PROBLEM STATEMENT: The listing below is to be output in its exact form.
● ● ● ● ● ● ●
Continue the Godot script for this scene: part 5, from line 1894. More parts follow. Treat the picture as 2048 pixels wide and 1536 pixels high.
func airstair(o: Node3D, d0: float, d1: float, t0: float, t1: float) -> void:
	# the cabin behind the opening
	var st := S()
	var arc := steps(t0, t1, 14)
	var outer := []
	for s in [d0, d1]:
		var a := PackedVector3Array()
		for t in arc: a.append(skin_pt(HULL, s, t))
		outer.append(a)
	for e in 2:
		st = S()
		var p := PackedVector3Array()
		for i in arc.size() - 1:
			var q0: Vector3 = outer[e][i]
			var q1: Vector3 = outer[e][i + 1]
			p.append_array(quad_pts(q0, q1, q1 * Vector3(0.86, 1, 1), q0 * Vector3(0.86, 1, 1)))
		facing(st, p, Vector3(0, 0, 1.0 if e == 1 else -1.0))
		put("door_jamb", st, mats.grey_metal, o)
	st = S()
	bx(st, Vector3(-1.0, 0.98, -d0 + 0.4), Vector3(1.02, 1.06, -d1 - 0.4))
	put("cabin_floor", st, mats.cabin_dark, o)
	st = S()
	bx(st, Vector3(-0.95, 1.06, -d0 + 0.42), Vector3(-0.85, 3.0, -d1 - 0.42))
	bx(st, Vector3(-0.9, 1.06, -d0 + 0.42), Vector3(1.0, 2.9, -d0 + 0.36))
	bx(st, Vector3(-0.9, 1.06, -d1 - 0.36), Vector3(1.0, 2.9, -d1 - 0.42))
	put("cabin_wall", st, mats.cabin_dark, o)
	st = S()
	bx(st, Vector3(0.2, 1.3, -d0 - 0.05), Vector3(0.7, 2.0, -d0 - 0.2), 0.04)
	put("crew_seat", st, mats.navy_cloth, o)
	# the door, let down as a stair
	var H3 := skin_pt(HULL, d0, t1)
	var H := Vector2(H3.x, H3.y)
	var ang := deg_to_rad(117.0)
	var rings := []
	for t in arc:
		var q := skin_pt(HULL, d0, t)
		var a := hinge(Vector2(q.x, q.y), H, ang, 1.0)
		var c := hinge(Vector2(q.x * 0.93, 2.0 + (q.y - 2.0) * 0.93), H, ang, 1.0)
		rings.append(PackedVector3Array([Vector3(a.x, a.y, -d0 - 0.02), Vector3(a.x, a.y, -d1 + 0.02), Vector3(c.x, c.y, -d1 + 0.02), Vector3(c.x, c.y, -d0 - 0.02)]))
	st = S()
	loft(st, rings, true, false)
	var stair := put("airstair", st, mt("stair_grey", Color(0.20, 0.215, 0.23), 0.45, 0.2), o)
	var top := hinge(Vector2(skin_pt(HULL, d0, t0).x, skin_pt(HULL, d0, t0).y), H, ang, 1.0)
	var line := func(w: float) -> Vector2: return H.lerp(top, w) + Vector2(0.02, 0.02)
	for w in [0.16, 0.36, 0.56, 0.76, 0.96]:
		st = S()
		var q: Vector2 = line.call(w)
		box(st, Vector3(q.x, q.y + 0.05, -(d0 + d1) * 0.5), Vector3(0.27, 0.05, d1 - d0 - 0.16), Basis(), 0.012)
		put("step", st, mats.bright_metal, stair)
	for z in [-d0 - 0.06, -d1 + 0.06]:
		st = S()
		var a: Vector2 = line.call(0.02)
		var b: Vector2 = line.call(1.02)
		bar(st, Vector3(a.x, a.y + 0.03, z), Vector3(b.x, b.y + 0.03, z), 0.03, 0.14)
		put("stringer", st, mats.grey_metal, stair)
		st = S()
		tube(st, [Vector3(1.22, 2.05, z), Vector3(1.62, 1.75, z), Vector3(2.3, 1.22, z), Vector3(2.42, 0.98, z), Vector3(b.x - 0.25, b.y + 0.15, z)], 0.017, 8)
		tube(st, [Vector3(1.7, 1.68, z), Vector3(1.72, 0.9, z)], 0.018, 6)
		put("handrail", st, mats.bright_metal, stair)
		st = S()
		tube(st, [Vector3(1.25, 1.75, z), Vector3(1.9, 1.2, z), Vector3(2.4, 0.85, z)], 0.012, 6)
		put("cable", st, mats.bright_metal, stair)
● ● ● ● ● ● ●
CORRECT ANSWER:
Continue the Godot script for this scene: part 5, from line 1894. More parts follow. Treat the picture as 2048 pixels wide and 1536 pixels high.
func airstair(o: Node3D, d0: float, d1: float, t0: float, t1: float) -> void:
	# the cabin behind the opening
	var st := S()
	var arc := steps(t0, t1, 14)
	var outer := []
	for s in [d0, d1]:
		var a := PackedVector3Array()
		for t in arc: a.append(skin_pt(HULL, s, t))
		outer.append(a)
	for e in 2:
		st = S()
		var p := PackedVector3Array()
		for i in arc.size() - 1:
			var q0: Vector3 = outer[e][i]
			var q1: Vector3 = outer[e][i + 1]
			p.append_array(quad_pts(q0, q1, q1 * Vector3(0.86, 1, 1), q0 * Vector3(0.86, 1, 1)))
		facing(st, p, Vector3(0, 0, 1.0 if e == 1 else -1.0))
		put("door_jamb", st, mats.grey_metal, o)
	st = S()
	bx(st, Vector3(-1.0, 0.98, -d0 + 0.4), Vector3(1.02, 1.06, -d1 - 0.4))
	put("cabin_floor", st, mats.cabin_dark, o)
	st = S()
	bx(st, Vector3(-0.95, 1.06, -d0 + 0.42), Vector3(-0.85, 3.0, -d1 - 0.42))
	bx(st, Vector3(-0.9, 1.06, -d0 + 0.42), Vector3(1.0, 2.9, -d0 + 0.36))
	bx(st, Vector3(-0.9, 1.06, -d1 - 0.36), Vector3(1.0, 2.9, -d1 - 0.42))
	put("cabin_wall", st, mats.cabin_dark, o)
	st = S()
	bx(st, Vector3(0.2, 1.3, -d0 - 0.05), Vector3(0.7, 2.0, -d0 - 0.2), 0.04)
	put("crew_seat", st, mats.navy_cloth, o)
	# the door, let down as a stair
	var H3 := skin_pt(HULL, d0, t1)
	var H := Vector2(H3.x, H3.y)
	var ang := deg_to_rad(117.0)
	var rings := []
	for t in arc:
		var q := skin_pt(HULL, d0, t)
		var a := hinge(Vector2(q.x, q.y), H, ang, 1.0)
		var c := hinge(Vector2(q.x * 0.93, 2.0 + (q.y - 2.0) * 0.93), H, ang, 1.0)
		rings.append(PackedVector3Array([Vector3(a.x, a.y, -d0 - 0.02), Vector3(a.x, a.y, -d1 + 0.02), Vector3(c.x, c.y, -d1 + 0.02), Vector3(c.x, c.y, -d0 - 0.02)]))
	st = S()
	loft(st, rings, true, false)
	var stair := put("airstair", st, mt("stair_grey", Color(0.20, 0.215, 0.23), 0.45, 0.2), o)
	var top := hinge(Vector2(skin_pt(HULL, d0, t0).x, skin_pt(HULL, d0, t0).y), H, ang, 1.0)
	var line := func(w: float) -> Vector2: return H.lerp(top, w) + Vector2(0.02, 0.02)
	for w in [0.16, 0.36, 0.56, 0.76, 0.96]:
		st = S()
		var q: Vector2 = line.call(w)
		box(st, Vector3(q.x, q.y + 0.05, -(d0 + d1) * 0.5), Vector3(0.27, 0.05, d1 - d0 - 0.16), Basis(), 0.012)
		put("step", st, mats.bright_metal, stair)
	for z in [-d0 - 0.06, -d1 + 0.06]:
		st = S()
		var a: Vector2 = line.call(0.02)
		var b: Vector2 = line.call(1.02)
		bar(st, Vector3(a.x, a.y + 0.03, z), Vector3(b.x, b.y + 0.03, z), 0.03, 0.14)
		put("stringer", st, mats.grey_metal, stair)
		st = S()
		tube(st, [Vector3(1.22, 2.05, z), Vector3(1.62, 1.75, z), Vector3(2.3, 1.22, z), Vector3(2.42, 0.98, z), Vector3(b.x - 0.25, b.y + 0.15, z)], 0.017, 8)
		tube(st, [Vector3(1.7, 1.68, z), Vector3(1.72, 0.9, z)], 0.018, 6)
		put("handrail", st, mats.bright_metal, stair)
		st = S()
		tube(st, [Vector3(1.25, 1.75, z), Vector3(1.9, 1.2, z), Vector3(2.4, 0.85, z)], 0.012, 6)
		put("cable", st, mats.bright_metal, stair)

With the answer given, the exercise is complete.